◆ Exercise aim
Print all of the lines exactly. Any picture among them stays out.

◆ Supplied data
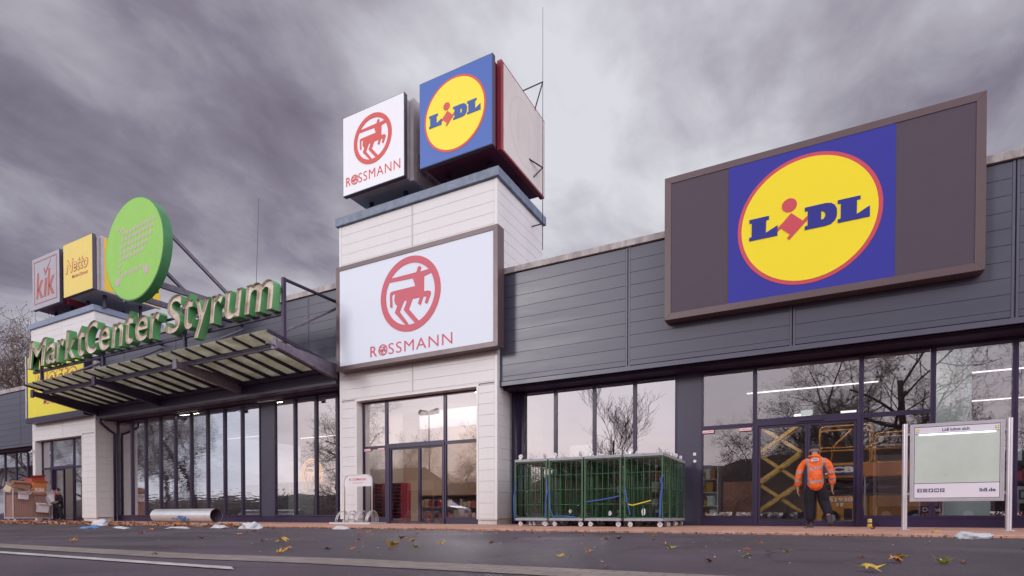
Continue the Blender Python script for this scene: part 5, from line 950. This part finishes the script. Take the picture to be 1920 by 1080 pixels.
leaves = [(-3.24, 3.96, 'y', .10, 'larger of the leaves in front of the tower door'), (0.225, 3.44, 'y', .085, 'nearest to us at the bottom edge right of centre'), (0.42, 4.17, 'o', .075, 'wide one below the notice board\'s left post'), (0.67, 4.23, 'g', .07, 'right-hand one in the bottom right corner'), (-1.07, 4.95, 'g', .055, 'below the rightmost green roll cage'), (-0.43, 4.24, 'g', .055, 'below the left door leaf of the right entrance'), (-0.2, 4.94, 'g', .05, 'directly below the person in orange'), (-1.57, 4.28, 'o', .055, 'below the middle of the roll cages'), (-0.57, 3.65, 'b', .04, 'low in the picture under the entrance'), (-1.0, 3.0, 'b', .035, 'on the paver band under the roll cages'),
 (-5.1, 4.35, 'y', .10, 'upper one of the cluster below the duct'), (-3.6, 3.03, 'y', .055, 'lower one of the cluster below the duct'), (-3.87, 3.35, 'o', .055, 'between two yellow leaves below the duct'), (-3.62, 3.55, 'b', .045, 'right of the yellow cluster below the duct'), (-3.45, 3.66, 'o', .05, 'below the bicycle rack near the paver band'), (-3.26, 4.68, 'y', .07, 'small one right of the largest leaf pair'), (-4.39, 5.53, 'b', .07, 'far one below the tower door'), (-3.1, 9.0, 'o', .06, 'by the kerb under the green cages'), (1.47, 9.9, 'y', .08, 'by the kerb left of the notice board post'), (0.9, 12.3, 'b', .09, 'on the pavement right of the walking person'), (-0.2, 12.4, 'b', .06, 'on the pavement edge below the walking person'), (-2.2, 6.6, 'o', .06, 'on the asphalt under the right end of the cages'), (-7.5, 5.6, 'o', .08, 'at the far left on the asphalt'), (-9.3, 5.2, 'b', .08, 'at the left margin on the asphalt'), (-6.6, 4.4, 'b', .06, 'left on the asphalt above the painted line'), (-5.0, 3.0, 'b', .045, 'just above the painted line'), (-4.2, 2.45, 'b', .035, 'on the paver band near the end of the painted line'), (-7.2, 3.3, 'o', .06, 'above the left end of the painted line'), (-6.7, 7.5, 'o', .07, 'below the tower, near the kerb'), (-4.9, 9.1, 'y', .07, 'by the kerb below the leftmost cage'), (-9.0, 7.0, 'b', .09, 'on the asphalt below the bicycle rack'), (0.35, 9.0, 'b', .05, 'by the kerb under the right entrance door'), (-1.4, 8.8, 'o', .05, 'by the kerb under the dark pier'), (-10.9, 6.3, 'o', .1, 'at the left under the left tower'), (-5.9, 6.4, 'b', .06, 'in the middle of the asphalt left of centre')]
rq = Random(91)
where = ['far left', 'left', 'left of centre', 'centre', 'right of centre', 'right']
for k in range(36):
    px_ = rq.random(); y = rq.uniform(3.3, 9.0); lft = -1.4*y*1.0; x = lft+(0.42*y-lft)*px_; c_ = rq.choice('bbooy')
    leaves.append((x, y, c_, rq.uniform(0.035, 0.06), 'small, %s, %s, number %d' % (where[min(5, int(px_*6))], 'near us' if y < 5 else ('farther off' if y < 7.2 else 'near the kerb'), k+1)))
for i, (x, y, c_, sz, pos) in enumerate(leaves):
    vs, fs = LM[i % 8]; rnd = Random(i); z0 = -0.038 if y < 9.45 else 0.002
    o = MB().add([(a*sz*1.0, b*sz*1.0, max(0, c)*sz*1.15) for a, b, c in vs], fs).build('fallen_leaf', cols[c_][0]); o.location = (x, y, z0); o.rotation_euler = (rnd.uniform(-.12, .12), rnd.uniform(-.12, .12), rnd.uniform(0, 6.28))
    tag(o, '%s fallen maple leaf, %s' % (cols[c_][1], pos), 'leaf', 'leaves scattered on the ground')
mb = MB(); rnd = Random(5)
for k in range(2100):
    u = rnd.random(); x = -5-34*u**0.8 if k % 5 else rnd.uniform(-13, 8); y = 9.38-abs(rnd.gauss(0, 0.22 if x < -14 else 0.07)); z = -0.038
    if x < -15 and rnd.random() < 0.45: y = 9.46+abs(rnd.gauss(0, 0.5)); z = 0.003
    sz = rnd.uniform(0.02, 0.075 if x < -12 else 0.03); vs, fs = LM[rnd.randrange(8)]; a0 = rnd.uniform(0, 6.28); ca, sa = cos(a0), sin(a0)
    mb.add([(x+(a*ca-b*sa)*sz, y+(a*sa+b*ca)*sz, z+max(0, c)*sz*2.4) for a, b, c in vs[:15]], [(0, 1+i, 1+(i+1) % 14) for i in range(14)], ('leafbrown', 'leaforange', 'leafdry')[k % 3])
st = mb.build('leaf_litter', None); st['kind'] = 'stuff'; st['label'] = 'brown leaf crumbs blown along the kerb'; st['category'] = 'leaf litter'
mb = MB()
for k in range(220):
    x = rnd.uniform(-9, 3); y = rnd.uniform(2.9, 9.2); sz = rnd.uniform(0.002, 0.006); mb.obox((x, y, -0.038+sz*0.4), (sz, 0, 0), (0, sz*rnd.uniform(.5, 1.5), 0), (0, 0, sz*0.4), ('plastic', 'line', 'leaforange', 'leafbrown', 'leafbrown')[k % 5])
st = mb.build('grit', None); st['kind'] = 'stuff'; st['label'] = 'tiny stones and crumbs on the asphalt'; st['category'] = 'grit'

# ------------------------------------------------------------------ behind the glass
lf = thing('scissor_lift', 'orange scissor lift platform with safety rails standing behind the right entrance doors', 'lift', (1.2, 16.5, 0))
MB().box(0.0, 2.3, 16.2, 17.0, 0.12, 0.72).build('chassis', 'jcb', lf, bevel=0.02)
mb = MB(); put_text(mb, 'S1930E', 0.26, 0.86, 0.585, 0.68, 16.19, 0.006, bold=0.035); mb.box(0.42, 0.46, 16.19, 16.198, 0.47, 0.55).box(0.50, 0.56, 16.19, 16.198, 0.47, 0.55).build('chassis_lettering', 'white2', lf)
MB().box(0.58, 0.75, 16.19, 16.199, 0.14, 0.42).box(0.84, 0.98, 16.19, 16.199, 0.14, 0.42).build('vent', 'rubber', lf)
for X in (0.30, 2.0): MB().cyl((X, 16.12, 0.19), (X, 16.3, 0.19), 0.19, n=24, m='rubber').cyl((X, 16.11, 0.19), (X, 16.12, 0.19), 0.10, n=20, m='alu').build('wheel', None, lf)
MB().box(0.0, 2.35, 16.18, 17.0, 1.16, 1.24).box(0.0, 2.35, 16.16, 16.18, 1.18, 1.50).build('platform', 'jcb', lf)
mb = MB(); mb.box(0.12, 0.83, 16.15, 16.158, 1.22, 1.46, 'ink'); put_text(mb, 'JCB', 0.16, 0.79, 1.25, 1.43, 16.145, 0.006, 'white2', bold=0.05); mb.build('platform_lettering', None, lf)
mb = MB()
for yy in (16.2, 16.98):
    P = rrect(0.05, 1.15, 1.5, 2.42, 0.12); mb.tube([(a, yy, b) for a, b in P], 0.022, 8, closed=True); P = rrect(1.2, 2.3, 1.5, 2.2, 0.12); mb.tube([(a, yy, b) for a, b in P], 0.022, 8, closed=True); mb.tube([(0.05, yy, 1.9), (2.3, yy, 1.9)], 0.018, 8)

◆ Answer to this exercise
Continue the Blender Python script for this scene: part 5, from line 950. This part finishes the script. Take the picture to be 1920 by 1080 pixels.
leaves = [(-3.24, 3.96, 'y', .10, 'larger of the leaves in front of the tower door'), (0.225, 3.44, 'y', .085, 'nearest to us at the bottom edge right of centre'), (0.42, 4.17, 'o', .075, 'wide one below the notice board\'s left post'), (0.67, 4.23, 'g', .07, 'right-hand one in the bottom right corner'), (-1.07, 4.95, 'g', .055, 'below the rightmost green roll cage'), (-0.43, 4.24, 'g', .055, 'below the left door leaf of the right entrance'), (-0.2, 4.94, 'g', .05, 'directly below the person in orange'), (-1.57, 4.28, 'o', .055, 'below the middle of the roll cages'), (-0.57, 3.65, 'b', .04, 'low in the picture under the entrance'), (-1.0, 3.0, 'b', .035, 'on the paver band under the roll cages'),
 (-5.1, 4.35, 'y', .10, 'upper one of the cluster below the duct'), (-3.6, 3.03, 'y', .055, 'lower one of the cluster below the duct'), (-3.87, 3.35, 'o', .055, 'between two yellow leaves below the duct'), (-3.62, 3.55, 'b', .045, 'right of the yellow cluster below the duct'), (-3.45, 3.66, 'o', .05, 'below the bicycle rack near the paver band'), (-3.26, 4.68, 'y', .07, 'small one right of the largest leaf pair'), (-4.39, 5.53, 'b', .07, 'far one below the tower door'), (-3.1, 9.0, 'o', .06, 'by the kerb under the green cages'), (1.47, 9.9, 'y', .08, 'by the kerb left of the notice board post'), (0.9, 12.3, 'b', .09, 'on the pavement right of the walking person'), (-0.2, 12.4, 'b', .06, 'on the pavement edge below the walking person'), (-2.2, 6.6, 'o', .06, 'on the asphalt under the right end of the cages'), (-7.5, 5.6, 'o', .08, 'at the far left on the asphalt'), (-9.3, 5.2, 'b', .08, 'at the left margin on the asphalt'), (-6.6, 4.4, 'b', .06, 'left on the asphalt above the painted line'), (-5.0, 3.0, 'b', .045, 'just above the painted line'), (-4.2, 2.45, 'b', .035, 'on the paver band near the end of the painted line'), (-7.2, 3.3, 'o', .06, 'above the left end of the painted line'), (-6.7, 7.5, 'o', .07, 'below the tower, near the kerb'), (-4.9, 9.1, 'y', .07, 'by the kerb below the leftmost cage'), (-9.0, 7.0, 'b', .09, 'on the asphalt below the bicycle rack'), (0.35, 9.0, 'b', .05, 'by the kerb under the right entrance door'), (-1.4, 8.8, 'o', .05, 'by the kerb under the dark pier'), (-10.9, 6.3, 'o', .1, 'at the left under the left tower'), (-5.9, 6.4, 'b', .06, 'in the middle of the asphalt left of centre')]
rq = Random(91)
where = ['far left', 'left', 'left of centre', 'centre', 'right of centre', 'right']
for k in range(36):
    px_ = rq.random(); y = rq.uniform(3.3, 9.0); lft = -1.4*y*1.0; x = lft+(0.42*y-lft)*px_; c_ = rq.choice('bbooy')
    leaves.append((x, y, c_, rq.uniform(0.035, 0.06), 'small, %s, %s, number %d' % (where[min(5, int(px_*6))], 'near us' if y < 5 else ('farther off' if y < 7.2 else 'near the kerb'), k+1)))
for i, (x, y, c_, sz, pos) in enumerate(leaves):
    vs, fs = LM[i % 8]; rnd = Random(i); z0 = -0.038 if y < 9.45 else 0.002
    o = MB().add([(a*sz*1.0, b*sz*1.0, max(0, c)*sz*1.15) for a, b, c in vs], fs).build('fallen_leaf', cols[c_][0]); o.location = (x, y, z0); o.rotation_euler = (rnd.uniform(-.12, .12), rnd.uniform(-.12, .12), rnd.uniform(0, 6.28))
    tag(o, '%s fallen maple leaf, %s' % (cols[c_][1], pos), 'leaf', 'leaves scattered on the ground')
mb = MB(); rnd = Random(5)
for k in range(2100):
    u = rnd.random(); x = -5-34*u**0.8 if k % 5 else rnd.uniform(-13, 8); y = 9.38-abs(rnd.gauss(0, 0.22 if x < -14 else 0.07)); z = -0.038
    if x < -15 and rnd.random() < 0.45: y = 9.46+abs(rnd.gauss(0, 0.5)); z = 0.003
    sz = rnd.uniform(0.02, 0.075 if x < -12 else 0.03); vs, fs = LM[rnd.randrange(8)]; a0 = rnd.uniform(0, 6.28); ca, sa = cos(a0), sin(a0)
    mb.add([(x+(a*ca-b*sa)*sz, y+(a*sa+b*ca)*sz, z+max(0, c)*sz*2.4) for a, b, c in vs[:15]], [(0, 1+i, 1+(i+1) % 14) for i in range(14)], ('leafbrown', 'leaforange', 'leafdry')[k % 3])
st = mb.build('leaf_litter', None); st['kind'] = 'stuff'; st['label'] = 'brown leaf crumbs blown along the kerb'; st['category'] = 'leaf litter'
mb = MB()
for k in range(220):
    x = rnd.uniform(-9, 3); y = rnd.uniform(2.9, 9.2); sz = rnd.uniform(0.002, 0.006); mb.obox((x, y, -0.038+sz*0.4), (sz, 0, 0), (0, sz*rnd.uniform(.5, 1.5), 0), (0, 0, sz*0.4), ('plastic', 'line', 'leaforange', 'leafbrown', 'leafbrown')[k % 5])
st = mb.build('grit', None); st['kind'] = 'stuff'; st['label'] = 'tiny stones and crumbs on the asphalt'; st['category'] = 'grit'

# ------------------------------------------------------------------ behind the glass
lf = thing('scissor_lift', 'orange scissor lift platform with safety rails standing behind the right entrance doors', 'lift', (1.2, 16.5, 0))
MB().box(0.0, 2.3, 16.2, 17.0, 0.12, 0.72).build('chassis', 'jcb', lf, bevel=0.02)
mb = MB(); put_text(mb, 'S1930E', 0.26, 0.86, 0.585, 0.68, 16.19, 0.006, bold=0.035); mb.box(0.42, 0.46, 16.19, 16.198, 0.47, 0.55).box(0.50, 0.56, 16.19, 16.198, 0.47, 0.55).build('chassis_lettering', 'white2', lf)
MB().box(0.58, 0.75, 16.19, 16.199, 0.14, 0.42).box(0.84, 0.98, 16.19, 16.199, 0.14, 0.42).build('vent', 'rubber', lf)
for X in (0.30, 2.0): MB().cyl((X, 16.12, 0.19), (X, 16.3, 0.19), 0.19, n=24, m='rubber').cyl((X, 16.11, 0.19), (X, 16.12, 0.19), 0.10, n=20, m='alu').build('wheel', None, lf)
MB().box(0.0, 2.35, 16.18, 17.0, 1.16, 1.24).box(0.0, 2.35, 16.16, 16.18, 1.18, 1.50).build('platform', 'jcb', lf)
mb = MB(); mb.box(0.12, 0.83, 16.15, 16.158, 1.22, 1.46, 'ink'); put_text(mb, 'JCB', 0.16, 0.79, 1.25, 1.43, 16.145, 0.006, 'white2', bold=0.05); mb.build('platform_lettering', None, lf)
mb = MB()
for yy in (16.2, 16.98):
    P = rrect(0.05, 1.15, 1.5, 2.42, 0.12); mb.tube([(a, yy, b) for a, b in P], 0.022, 8, closed=True); P = rrect(1.2, 2.3, 1.5, 2.2, 0.12); mb.tube([(a, yy, b) for a, b in P], 0.022, 8, closed=True); mb.tube([(0.05, yy, 1.9), (2.3, yy, 1.9)], 0.018, 8)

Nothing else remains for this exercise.